The Ego and Its Own (German: Der Einzige und sein Eigentum; also translated as Me and My Own, or more accurately as The Individual and His Property) is an 1844 work by German philosopher Max Stirner. It presents a radically nominalist and individualist critique of, on the one hand, Christianity, nationalism and traditional morality, and on the other, humanism, utilitarianism, liberalism and much of the then-burgeoning socialist movement, advocating instead an amoral (although importantly not inherently immoral or antisocial) egoism. It is considered a major influence on the development of anarchism, existentialism, nihilism and postmodernism.

The first part of the text begins by setting out a tripartite dialectical structure based on an individual's stages of life (Childhood, Youth and Adulthood). In the first realistic stage, children are restricted by external material forces. Upon reaching the stage of youth, they begin to learn how to overcome these restrictions by what Stirner calls the "self-discovery of mind". However, in the idealistic stage, a youth now becomes enslaved by internal forces such as conscience, reason and other 'spooks' or 'fixed ideas' of the mind (including religion, nationalism and other ideologies). The final stage, 'egoism' sees the now adult individual freed from all internal and external constraints, attaining individual autonomy.

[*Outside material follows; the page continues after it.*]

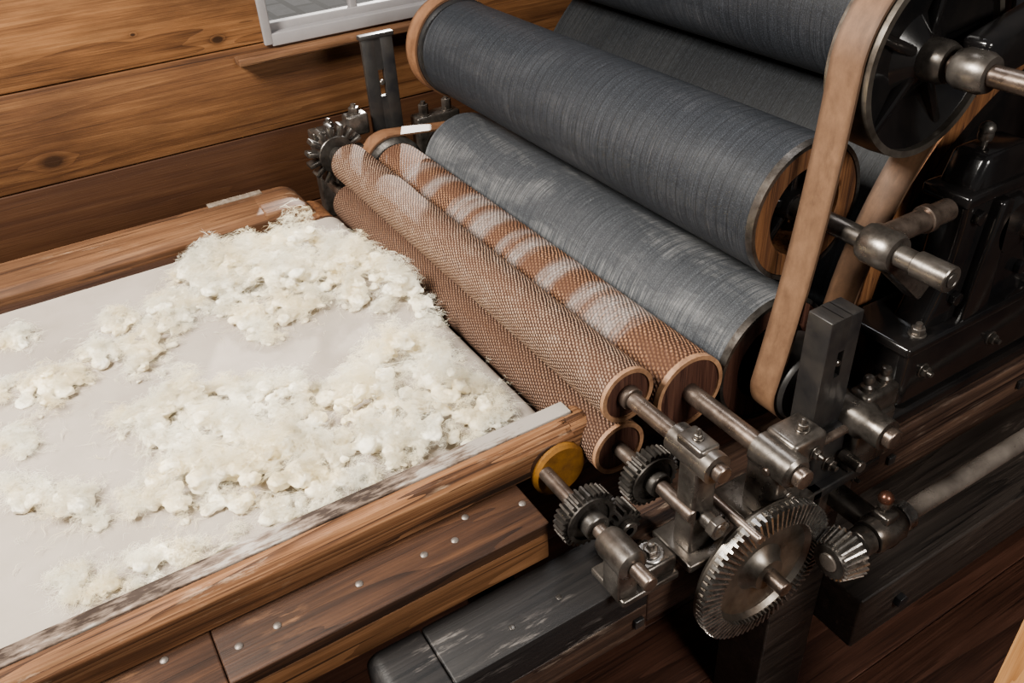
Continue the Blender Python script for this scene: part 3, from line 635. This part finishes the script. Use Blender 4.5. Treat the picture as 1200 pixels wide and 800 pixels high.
# ------------------------------------------------------------ wool
polys=[
 ('fluffy cream wool heap reaching under the upper feed roller at the far rail',.06,1.0,[(200,325),(250,300),(330,277),(395,276),(440,298),(495,326),(528,350),(512,382),(470,372),(420,362),(385,362),(345,380),(325,402),(285,396),(245,367),(205,357)]),
 ('thin straggling strip of wool locks across the left middle of the apron',.03,.7,[(0,442),(30,432),(60,442),(105,405),(115,375),(160,353),(215,342),(250,360),(212,388),(200,425),(185,455),(155,445),(150,418),(110,445),(80,475),(60,485),(30,492),(0,482)]),
 ('largest fluffy wool heap along the near rail, reaching the feed rollers',.065,1.0,[(130,478),(200,462),(265,443),(300,441),(380,455),(400,436),(450,406),(508,395),(542,418),(572,450),(600,484),(572,512),(500,540),(400,578),(360,610),(325,630),(290,624),(240,614),(190,608),(160,598),(140,578),(190,550),(175,534),(135,510)]),
 ('flat band of wool from the left edge towards the largest heap',.034,.8,[(0,558),(60,566),(110,572),(160,580),(175,606),(120,618),(60,612),(0,618)]),
 ('loose wool tufts close to the near rail at the lower left',.038,.8,[(60,672),(120,654),(200,634),(255,638),(270,650),(230,666),(170,692),(130,702),(90,707),(60,695)]),
 ('small wisp of cream wool at the left edge between the two left bands',.02,.8,[(0,498),(28,495),(42,518),(25,543),(0,548)]),
 ('small yellowish wool tuft alone near the upper left of the apron',.018,.8,[(0,390),(28,386),(52,398),(40,410),(0,412)]),
]
def inside(p,poly):
    c=False
    for i in range(len(poly)):
        a,b_=poly[i],poly[i-1]
        if (a.y>p.y)!=(b_.y>p.y) and p.x<(b_.x-a.x)*(p.y-a.y)/(b_.y-a.y)+a.x: c=not c
    return c
def edist(p,poly):
    best=9
    for i in range(len(poly)):
        a,b_=poly[i-1],poly[i]; ab=b_-a; t_=max(0,min(1,(p-a).dot(ab)/max(ab.length_squared,1e-9))); best=min(best,(p-(a+ab*t_)).length)
    return best
ico=bmesh.new(); bmesh.ops.create_icosphere(ico,subdivisions=2,radius=1); ico.verts.ensure_lookup_table()
IV=[v.co.copy() for v in ico.verts]; IF=[tuple(v.index for v in f.verts) for f in ico.faces]; ico.free()
tx=bpy.data.textures.new('wool lumps','CLOUDS'); tx.noise_scale=.022; tx.noise_depth=3
tx2=bpy.data.textures.new('wool curls','CLOUDS'); tx2.noise_scale=.006; tx2.noise_depth=2
def mesh_obj(name,V,Fc,mat,o0,parent=None):
    me=bpy.data.meshes.new(name); me.from_pydata([tuple(v-o0) for v in V],[],Fc); me.polygons.foreach_set('use_smooth',[True]*len(me.polygons)); me.materials.append(mat)
    o=bpy.data.objects.new(name,me); COL.objects.link(o)
    if parent: o.parent=parent
    else: o.location=o0
    return o
UP=Vector((0,0,1))
def strand(SV,SF,c0,d,u,L,bend,cr,tw,ph,rr,NS,droop=.9):
    base=len(SV); lim=rnd.uniform(.54,.578)
    for q_ in range(NS):
        s=q_/(NS-1); q=c0+d*L*(s-.5)+u*(bend*L*(s*s-.25))+(u*math.cos(tw*s+ph)+UP*math.sin(tw*s+ph))*cr
        q.z=max(q.z-droop*L*(s-.5)**2,.8525); q.x=min(q.x,-.901)
        if q.y>lim: del SV[base:]; return
        ta=rr*(1-.85*abs(s-.5)*2)+.00004
        for j in range(3):
            b_=2*PI*j/3; SV.append(q+(u*math.cos(b_)+UP*math.sin(b_))*ta)
    for q_ in range(NS-1):
        for j in range(3): SF.append((base+q_*3+j,base+q_*3+(j+1)%3,base+q_*3+3+(j+1)%3,base+q_*3+3+j))
for label,H,dens,pp in polys:
    P=[on_z(x,y,.855).to_2d() for x,y in pp]
    xs=[p.x for p in P]; ys=[p.y for p in P]
    area=abs(sum(P[i-1].x*P[i].y-P[i].x*P[i-1].y for i in range(len(P))))/2
    V=[];Fc=[]; SV=[];SF=[]
    pts=[]; n=int(area*3000*dens)+14; tries=0
    cn=lambda p: noise.noise(Vector((p.x*15,p.y*15,1.3)))+.4*noise.noise(Vector((p.x*34,p.y*34,4.3)))
    while len(pts)<n and tries<n*40:
        tries+=1
        p=Vector((rnd.uniform(min(xs),max(xs)),rnd.uniform(min(ys),max(ys))))
        if inside(p,P):
            if cn(p)<-.27 and rnd.random()<.93: continue
            pts.append(p)
    hs=[]
    for i,p in enumerate(pts):
        e=edist(p,P)
        h=min(H,e*.85+.005)*(0.3+1.5*max(0,cn(p)+.28)); hs.append(h)
        r=rnd.uniform(.007,.015) if e>.02 else rnd.uniform(.003,.008)
        zc=.850+h*rnd.uniform(.2,.72); sq=Vector((rnd.uniform(1,1.5),rnd.uniform(1,1.5),rnd.uniform(.5,.85))); base=len(V)
        rz=Matrix.Rotation(rnd.random()*PI,3,'Z')
        for v in IV:
            w=Vector((p.x,p.y,zc))+rz@Vector((v.x*sq.x,v.y*sq.y,v.z*sq.z))*r; w.x=min(w.x,-.905); w.y=min(w.y,.56); V.append(w)
        Fc+=[tuple(base+j for j in f) for f in IF]
    for k in range(int(len(pts)*23)):        # soft fuzz, curled locks and thin veils
        i=rnd.randrange(len(pts)); p=pts[i]; h=hs[i]
        t_=rnd.random(); sg=.04 if t_<.03 else (.016 if t_<.12 else .006)
        z0=.857+h*rnd.uniform(.55,1.12) if t_>=.12 else .8555
        a=2*PI*noise.noise(Vector((p.x*11,p.y*11,7)))*1.6+rnd.gauss(0,.9); L=rnd.uniform(.009,.027); cr=rnd.uniform(.0008,.0034); tw=rnd.uniform(4,18)
        off=Vector((rnd.gauss(0,sg),rnd.gauss(0,sg),0)); d=Vector((math.cos(a),math.sin(a),rnd.uniform(-.3,.35)))
        u=Vector((-math.sin(a),math.cos(a),0)); c0=Vector((p.x,p.y,z0))+off; bend=rnd.uniform(-1.6,1.6)
        for st in range(rnd.choice((1,2,3,4))):
            so=Vector((rnd.gauss(0,.0016),rnd.gauss(0,.0016),rnd.gauss(0,.001)))
            strand(SV,SF,c0+so,d,u,L*rnd.uniform(.7,1.25),bend+rnd.gauss(0,.3),cr,tw,rnd.gauss(0,.45),rnd.uniform(.00011,.0003),9)
    o0=Vector((sum(xs)/len(xs),sum(ys)/len(ys),.852))
    o=mesh_obj('wool_heap',V,Fc,WOOL,o0); tag(o,label,'wool',None,'heaps of loose wool')
    md=o.modifiers.new('remesh','REMESH'); md.mode='VOXEL'; md.voxel_size=.0024; md.use_smooth_shade=True
    md=o.modifiers.new('smooth','SMOOTH'); md.iterations=6; md.factor=.5
    for tt,st in ((tx,.013),(tx2,.0045)):
        md=o.modifiers.new('disp','DISPLACE'); md.texture=tt; md.texture_coords='GLOBAL'; md.strength=st; md.mid_level=.56
    s=mesh_obj('loose_fibers',SV,SF,FIBER,o0,o); s['kind']='stuff'
# ------------------------------------------------------------ light
def area(name,loc,target,size,power,col=(1,1,1)):
    l=bpy.data.lights.new(name,'AREA'); l.shape='SQUARE'; l.size=size; l.energy=power; l.color=col
    o=bpy.data.objects.new(name,l); COL.objects.link(o); o.location=loc; o.rotation_euler=(Vector(target)-Vector(loc)).to_track_quat('-Z','Y').to_euler(); return o
area('key_light_front',(-1.15,-1.0,2.65),(-1.3,.4,.9),.6,225,(1,.94,.85))  # unseen key light from above left, not a ceiling fixture
area('fill_light_back',(-1.7,1.3,3.0),(-1.2,.9,1.0),.6,14,(.96,.97,1))  # unseen weak fill from above the rollers, not a ceiling fixture
area('fill_light_side',(1.1,.9,2.0),(-.6,1.1,.5),.6,54,(1,.95,.88))  # added fill that brightens the lower right of the frame, no real lamp
s=bpy.data.lights.new('sun','SUN'); s.energy=12; s.angle=R(.8); s.color=(1,.95,.88); so=bpy.data.objects.new('sun',s); COL.objects.link(so)
so.rotation_euler=Vector((1.2,-.62,-.68)).to_track_quat('-Z','Y').to_euler()
w=bpy.data.worlds.new('world'); bpy.context.scene.world=w; w.use_nodes=True
bg=w.node_tree.nodes['Background']; bg.inputs[0].default_value=(1,.97,.94,1); bg.inputs[1].default_value=.1
for o in bpy.data.objects:
    if '_w' in o: del o['_w']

Throughout the book, Stirner applies this dialectial structure to human history (the Ancient and Modern worlds, and the Egoistic Future). Part one is a sustained critique of the first two periods of human history and especially of the failure of the Modern world to escape from religious modes of thinking. Stirner's analysis is opposed to the belief that modern individuals are progressively more free than their predecessors. Stirner sees moderns as being oppressed by ideological forces such as Christianity and the ideologies of the modern nation state.